No final do mês de julho, a propósito da publicação do novo regime do rendimento social de inserção (RSI), assistimos ao clássico debate político entre a direita e a esquerda. A discussão deixou, porém, intocado o problema de fundo que continua por resolver.
Oferecendo às pessoas individuais menos de duzentos euros e um valor médio de prestação por família que ronda os duzentos e cinquenta euros, esta prestação peca por ser calculada em abstrato e não em função de um cabaz de bens de primeira necessidade. Nas grandes cidades, como Lisboa ou Porto, esta prestação obriga a escolher entre ter um teto ou ter alimentos, sujeitando os beneficiários a ter de mendigar para a satisfação das suas restantes necessidades básicas.

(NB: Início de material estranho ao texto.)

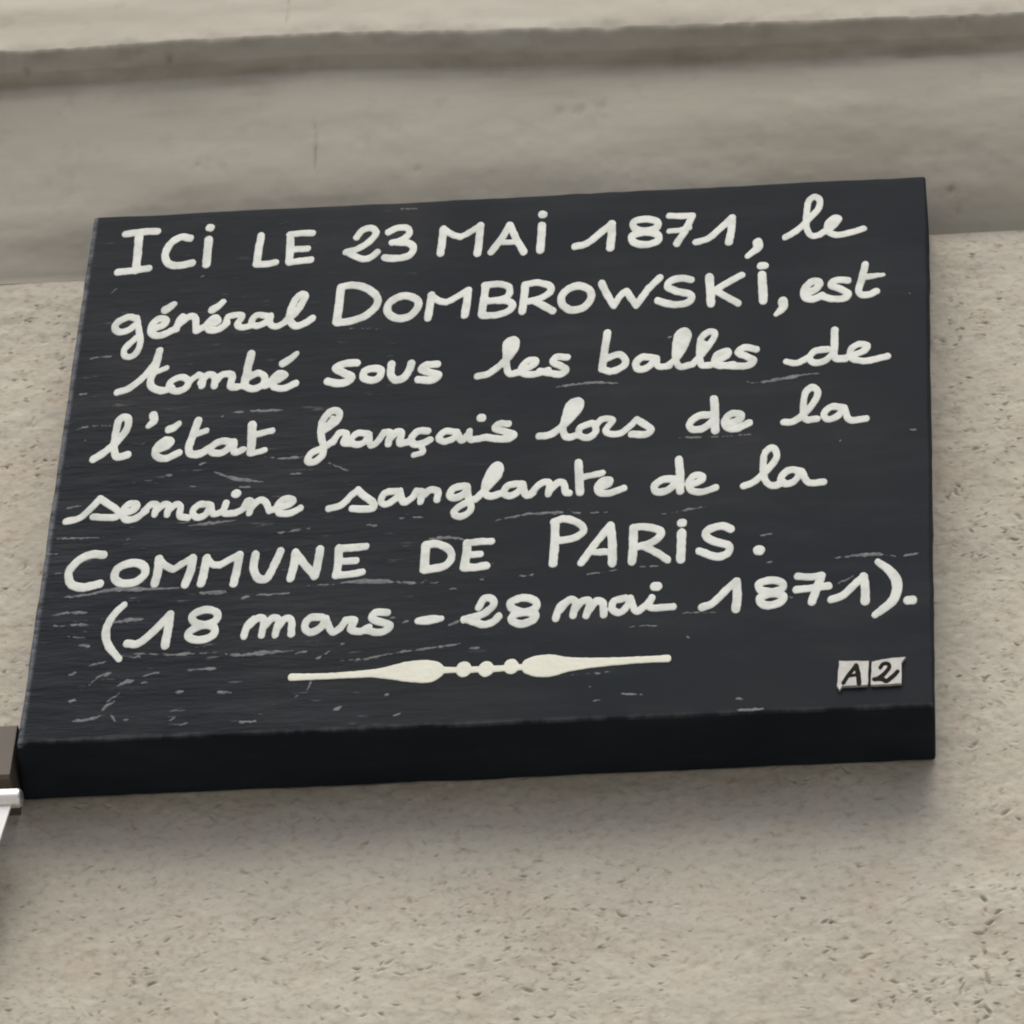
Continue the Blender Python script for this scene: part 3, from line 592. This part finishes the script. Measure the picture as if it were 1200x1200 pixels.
  [[129.6,212.1,2.57,121.6,212.0,2.57,115.7,206.5,2.57,117.6,200.8,2.57,124.8,201.9,2.57,131.1,209.4,2.57],[131.6,229.7,2.86,132.8,214.9,2.86,133.1,200.6,2.86],[139.8,205.7,2.43,147.3,209.6,2.43,147.5,213.9,2.43,142.1,213.9,2.43,138.7,207.6,2.43,140.9,200.5,2.43,148.5,198.8,2.43,157.1,202.4,2.43]],
  [[175.7,202.6,2.43,182.1,205.4,2.43,190.6,215.1,2.43,197.4,226.7,2.43,196.9,234.7,2.43,193.3,236.9,2.43,189.3,230.2,2.43,188.9,215.3,2.43,191.0,205.2,2.43,196.5,201.3,2.43,202.2,204.5,2.43],[214.3,214.0,2.43,205.7,215.2,2.43,200.7,208.1,2.43,203.4,202.8,2.43,209.4,204.4,2.43,214.7,213.6,2.43],[214.7,213.2,2.43,219.4,203.0,2.43,229.4,202.8,2.43]],
  [[-257.2,165.7,2.86,-265.3,166.6,2.86,-274.3,161.2,2.86,-279.4,150.8,2.86,-276.3,139.8,2.86,-267.9,136.6,2.86,-256.7,139.1,2.86],[-237.2,157.0,2.86,-228.8,154.2,2.86,-226.9,146.3,2.86,-232.4,139.6,2.86,-241.8,138.8,2.86,-247.1,143.9,2.86,-245.9,152.7,2.86,-237.2,157.0,2.86],[-218.4,159.4,3.0,-218.0,148.1,3.0,-219.1,137.4,3.0],[-218.4,159.4,2.43,-212.6,152.6,2.43,-207.6,149.4,2.43],[-207.6,149.4,2.43,-201.2,154.9,2.43,-195.0,159.4,2.43],[-195.3,158.8,3.0,-195.7,146.7,3.0,-198.1,135.2,3.0],[-185.7,158.2,3.0,-186.2,146.2,3.0,-187.4,135.6,3.0],[-185.8,158.8,2.43,-181.3,152.7,2.43,-176.4,151.4,2.43],[-176.4,151.4,2.43,-169.9,155.9,2.43,-163.1,160.4,2.43],[-163.3,160.0,2.86,-164.0,146.8,2.86,-165.1,134.2,2.86],[-152.4,159.7,2.86,-152.8,148.0,2.86,-149.1,138.1,2.86,-142.9,137.4,2.86,-138.8,149.2,2.86,-135.5,161.6,2.86],[-125.2,160.0,2.86,-125.3,148.3,2.86,-126.9,136.4,2.86],[-125.2,160.0,2.71,-117.7,147.9,2.71,-110.4,137.7,2.71],[-108.7,162.0,2.86,-109.2,149.3,2.86,-110.4,137.7,2.86],[-95.9,161.8,2.86,-95.4,148.5,2.86,-96.0,137.3,2.86],[-95.9,161.8,2.57,-85.5,161.9,2.57,-77.6,162.6,2.57],[-95.4,149.7,2.43,-89.0,150.0,2.43,-83.2,150.1,2.43],[-96.0,137.3,2.43,-86.7,137.9,2.43,-78.4,139.3,2.43]],
  [[-37.0,160.5,3.14,-36.7,148.8,3.14,-36.7,139.5,3.14],[-37.0,161.3,2.71,-29.1,162.0,2.71,-20.8,156.0,2.71,-19.0,148.7,2.71,-23.6,141.3,2.71,-36.4,138.7,2.71],[-8.9,161.1,3.0,-8.9,151.0,3.0,-9.9,139.5,3.0],[-8.9,161.5,2.43,-0.3,162.2,2.43,7.6,162.1,2.43],[-8.6,150.6,2.29,-4.0,150.7,2.29,0.6,150.8,2.29],[-9.8,139.1,2.71,-2.0,139.0,2.71,5.1,140.1,2.71]],
  [[49.7,175.7,3.0,50.2,157.1,3.0,49.8,139.4,3.0],[48.6,177.2,2.57,56.4,179.8,2.57,66.0,174.7,2.57,69.1,168.1,2.57,63.6,162.2,2.57,52.9,159.7,2.57],[86.9,171.5,2.71,77.4,155.5,2.71,68.8,139.0,2.71],[87.2,171.4,3.0,88.9,154.8,3.0,89.4,137.4,3.0],[77.7,147.7,2.29,83.4,147.8,2.29,88.4,147.4,2.29],[102.8,167.5,3.0,102.9,152.0,3.0,102.5,138.1,3.0],[102.2,168.7,2.57,110.6,169.0,2.57,120.7,164.9,2.57,119.9,158.7,2.57,113.2,153.3,2.57,105.4,150.9,2.57],[109.6,151.6,2.57,119.1,144.8,2.57,126.1,138.0,2.57],[135.0,161.7,3.14,135.1,148.1,3.14,135.0,138.1,3.14],[134.4,171.0,2.86,135.5,171.0,2.86],[167.7,163.5,2.71,161.3,166.6,2.71,152.8,163.5,2.71,151.5,157.7,2.71,158.0,152.5,2.71,166.5,148.5,2.71,166.2,142.0,2.71,158.9,138.9,2.71,147.2,144.5,2.71],[186.3,143.0,3.43,187.4,143.0,3.43]],
  [[-238.0,119.2,2.29,-243.9,110.9,2.57,-247.9,97.7,2.86,-245.4,84.3,2.71,-236.4,70.9,2.29],[-232.4,83.9,2.71,-224.5,83.9,2.71,-215.4,94.0,2.71,-206.1,108.3,2.71],[-205.8,108.3,3.0,-205.8,95.3,3.0,-206.5,81.0,3.0],[-181.8,111.5,2.57,-174.3,108.4,2.57,-174.1,101.5,2.57,-181.3,98.1,2.57,-189.0,101.0,2.57,-190.1,107.4,2.57,-181.8,111.5,2.57],[-182.4,97.4,2.71,-175.0,95.5,2.71,-174.7,88.8,2.71,-181.7,84.5,2.71,-190.0,86.5,2.71,-191.1,92.2,2.71,-182.4,97.4,2.71]],
  [[-153.9,86.3,2.57,-152.1,96.1,2.57,-148.5,101.2,2.57],[-152.2,94.2,2.57,-146.4,101.4,2.57,-141.5,99.6,2.57,-142.2,86.4,2.57],[-141.7,92.6,2.57,-136.3,100.9,2.57,-131.8,99.1,2.57,-132.9,86.4,2.57],[-132.0,92.1,2.57,-127.6,100.0,2.57,-123.1,98.2,2.57,-122.2,86.4,2.57],[-102.5,99.9,2.57,-110.4,99.8,2.57,-113.7,92.9,2.57,-110.1,87.2,2.57,-103.2,90.4,2.57,-99.9,98.8,2.57],[-99.9,98.8,2.43,-95.1,86.7,2.43,-90.3,89.1,2.43,-86.8,95.7,2.43],[-86.8,96.5,2.43,-80.5,96.1,2.43,-82.8,88.3,2.43,-75.8,86.0,2.43,-70.4,89.5,2.43],[-59.1,101.7,2.57,-66.9,102.2,2.57,-68.7,96.6,2.57,-62.1,93.2,2.57,-56.5,90.2,2.57,-60.1,85.1,2.57,-65.8,84.7,2.57,-73.1,87.4,2.57]],
  [[-38.1,92.9,2.29,-30.8,93.6,3.14,-22.6,94.3,2.0]],
  [[2.1,102.7,2.57,5.0,110.2,2.57,10.3,109.9,2.57,11.5,104.1,2.57,4.5,96.5,2.57,-7.3,92.5,2.57],[-5.2,92.4,2.57,0.7,89.6,2.57,6.4,87.3,2.57,12.0,89.5,2.57,15.7,94.0,2.57],[31.6,109.6,2.57,39.5,106.3,2.57,39.8,100.2,2.57,32.2,96.8,2.57,24.2,100.7,2.57,23.2,106.5,2.57,31.6,109.6,2.57],[31.8,96.5,2.71,39.5,94.9,2.71,38.8,89.8,2.71,31.2,86.5,2.71,24.7,89.7,2.71,25.6,94.4,2.71,31.8,96.5,2.71]],
  [[53.6,90.3,2.57,56.1,100.2,2.57,60.8,105.0,2.57],[56.2,97.3,2.57,61.5,105.5,2.57,66.2,103.9,2.57,64.9,92.1,2.57],[65.7,96.8,2.57,71.0,104.4,2.57,75.8,102.8,2.57,73.8,91.6,2.57],[75.3,96.2,2.57,80.0,103.9,2.57,84.3,101.7,2.57,85.3,91.5,2.57],[99.0,105.2,2.43,92.0,103.2,2.43,90.5,96.3,2.43,95.1,92.8,2.43,99.9,96.7,2.43,102.5,105.0,2.43],[102.5,104.5,2.43,106.4,93.5,2.43,112.6,97.8,2.43,116.6,104.2,2.43],[116.6,104.8,2.43,115.9,96.1,2.43,130.9,95.8,2.43],[118.2,114.6,3.14,120.2,114.5,3.14]],
  [[149.9,94.1,2.57,156.8,97.5,2.57,165.1,108.0,2.57,172.0,115.8,2.57],[172.3,115.6,3.0,172.9,103.8,3.0,172.3,91.5,3.0],[195.2,115.7,2.57,202.2,113.0,2.57,202.3,107.7,2.57,195.3,105.3,2.57,188.2,107.6,2.57,187.5,113.3,2.57,195.2,115.7,2.57],[195.3,103.6,2.71,203.0,101.6,2.71,201.9,96.4,2.71,195.4,93.4,2.71,189.1,95.2,2.71,188.3,100.6,2.71,195.3,103.6,2.71],[212.3,118.1,2.43,221.1,117.0,2.43,228.1,117.9,2.43],[228.1,117.6,2.86,225.1,106.4,2.86,221.9,94.8,2.86],[211.6,106.2,2.43,221.2,107.0,2.43,233.0,108.5,2.43],[234.4,96.0,2.57,242.1,99.3,2.57,249.1,107.8,2.57,255.8,115.1,2.57],[255.8,115.1,3.0,256.8,104.5,3.0,256.7,93.6,3.0],[265.3,127.7,2.29,272.9,119.6,3.0,277.7,108.0,3.57,274.8,93.1,3.14,263.2,81.2,2.43],[284.5,92.5,2.86,287.9,92.7,2.86]],
  [[-119.1,48.1,2.29,-102.8,47.8,2.0,-84.4,47.9,2.0,-66.1,48.6,2.57,-59.1,48.5,3.43,-52.0,48.7,4.57,-43.6,48.8,6.29,-35.1,48.5,7.29,-28.8,48.2,7.29,-23.9,48.4,5.71,-20.4,48.8,2.86,-15.4,48.7,2.0,7.1,48.0,2.0,26.7,48.4,2.0,39.3,48.6,2.0],[-5.3,48.7,5.0,-5.0,48.7,5.0],[9.5,48.1,5.0,9.7,48.1,5.0],[25.9,49.4,4.86,26.2,49.4,4.86],[37.9,49.1,5.14,43.5,48.8,6.86,49.1,48.7,7.29,53.3,48.8,6.86,58.8,48.9,5.57,65.8,49.2,4.43,74.2,49.5,3.57,83.9,49.9,3.0,96.5,50.1,2.43,110.4,50.6,2.14,128.5,50.7,2.29]],
]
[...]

Esta prestação é, portanto, insuficiente para assegurar o cumprimento dos deveres mínimos do Estado na garantia de uma existência mínima condigna, tendo em conta que cada pessoa tem um valor moral intrínseco e o direito a ter uma vida com perspectivas de realização que vão bem para além de assegurar o mínimo de sobrevivência a cada dia que passa.
As reservas que alguma sociedade conserva em relação a esta prestação resultam de preconceitos em relação à pobreza e aos mais pobres. A pobreza é ainda hoje associada a motivos imputáveis exclusivamente a quem se encontra nessa situação, como a indolência ou escolhas erradas de vida. Uma argumentação moralizante, portanto.
Porém, a dignidade humana impõe a abolição dessa perspetiva assente em estereótipos. Tendo em conta que esta prestação poderá interessar a todos os membros da sociedade – uma vez que ninguém está livre de cair numa situação de extrema necessidade –, a despesa que ela importa deveria ser estabelecida com base numa ideia unânime de vida condigna, derivando de um imperativo de igual consideração e respeito por todos na sociedade. Só o reconhecimento deste mínimo de vida condigna, a pensar nas necessidades mínimas de cada um de nós (e não na imagem fantasiada de um sem-abrigo feliz apenas por ter um teto que o proteja da chuva) garante a todos o acesso a uma cidadania de pleno direito.
O RSI não deveria, portanto, ser encarado (como é atualmente) como uma esmola daquilo que sobeja das folgas orçamentais; mas sim como uma despesa pública prioritária, oferecida como garantia mínima de cidadania. Não estou com isto a dizer que devemos prescindir de controlo contra a fraude ou da definição clara de condições para o acesso a essa prestação. Estou sim a dizer que esses controlo e condições são instrumentais; o mais importante é garantir que nenhum cidadão fique para trás e que todos podem ser ajudados numa fase mais difícil da vida, sem ser atirados para situações indignas. Mais do que um mínimo vital, esta prestação deveria, pois, assentar na ideia unânime de que há circunstâncias que nenhuma pessoa deveria suportar.